個人的にも今年は色んなニュースがありました。音楽的なものに絞って特に印象的だったのは…

  1. DOMMUNE 出演

  2. School In London 活動終了

  3. Mourn 5th Album "The Avoider"の特別日本盤レコードの企画


この場で改めて太字でお伝えしたいのは
【3. Mourn 5th Album "The Avoider"の特別日本盤レコードの企画】
です。

■お取扱店舗
BIG LOVE RECORDS(東京)…売り切れました。ありがとうございます!
FLAKE RECORDS(大阪)
ALFFO RECORDS(大阪)
mutant store oomalama(ex. sone records)(静岡)
to’morrow records(WEB)
FILE-UNDER RECORDS(愛知)
BON VOYAGE(沖縄)

初回は文字通り即完。2回目は2024年12月現在ではまだ多くの店舗で買えるようです。といっても、残り1枚とかの店舗も多いようなので、是非お早めにお買い上げください。3回目は絶対に無いです。
ちなみに、この記事のトップ画はBig Love Recordsにこのレコードが陳列された時の写真ですが、このリストにあるような国内のインディー系のレコード屋に私が企画したレコードを卸せたのは本当に嬉しい限りです。ありがとうございました!

School In Londonは終了しましたが、School In Londonで来日公演を企画させてもらったスペインのMournとオランダのTramhausは私にとってはいつまでも特別枠です。彼ら彼女らが活動してくれる限り、私は応援するし、再び来日公演をしてくれるのを切に願っています(その時は泣いちゃうかも)。




2024年。ロックの話題はいつにも増して、ノスタルジーなものが一番の主役となっていて、仕方ないし妥当であるとは思うけど、まあ退屈だとも思ってしまった。
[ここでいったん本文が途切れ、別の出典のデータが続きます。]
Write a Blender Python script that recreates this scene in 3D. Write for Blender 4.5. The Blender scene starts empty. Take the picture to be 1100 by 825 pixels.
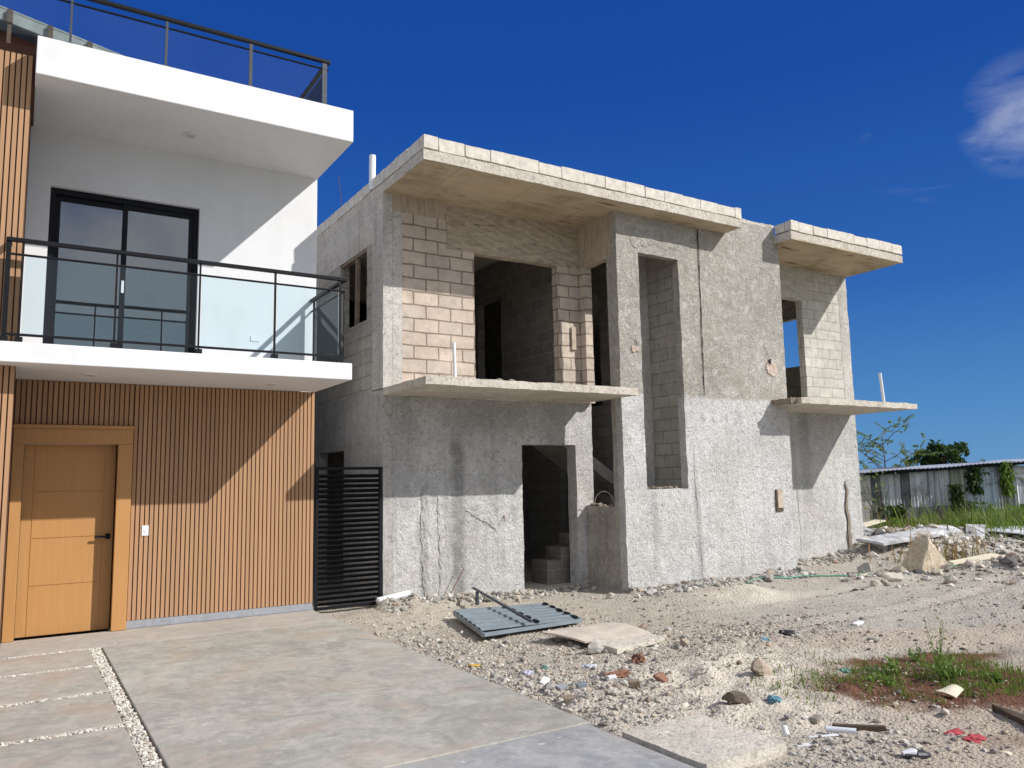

一番大きなニュースはOasisの再結成。国内に限って言えば、90~00年代大好きおじさん狙い撃ちなロッキンオンソニック。言うたらここ数年のインディ・スリーズの潮流もそう。いちおう同業者であろうロックDJの人たちのほとんど多くは、相変わらず新しい音楽をあまり掘らないし、それを現場でかけることはもっとしません。してる人はラブです。

このニュースはめちゃくちゃ笑えた。

記事を要約すると、Oasisn再結成ツアーのサポートアクトにも抜擢されているFontaines D.C.のカルロス・オコンネル(Gt)とコナー・ディーガン3世(Ba)が、Oasis再結成について尋ねられ、「正直言ってどうでもいい」(カルロス)、「俺たちは2010年代の最後の時代――つまり、懐古主義的なものに囚われすぎて、新しいものを作ることを忘れてる気がする」「このアルバム(Fontaines D.C.の最新アルバム”Romance”)でやりたかったことは、未来を見据えて新しいものを作ることだ。だから、このタイミングでオアシスが再結成するのは、俺たちにとって本当に迷惑なんだよね」(ディーガン)と回答し、それにリアムが「クソッタレなガキどもめ、俺はもっとマシな格好をしたローディーを知ってるぞ」と反撃しているというニュース。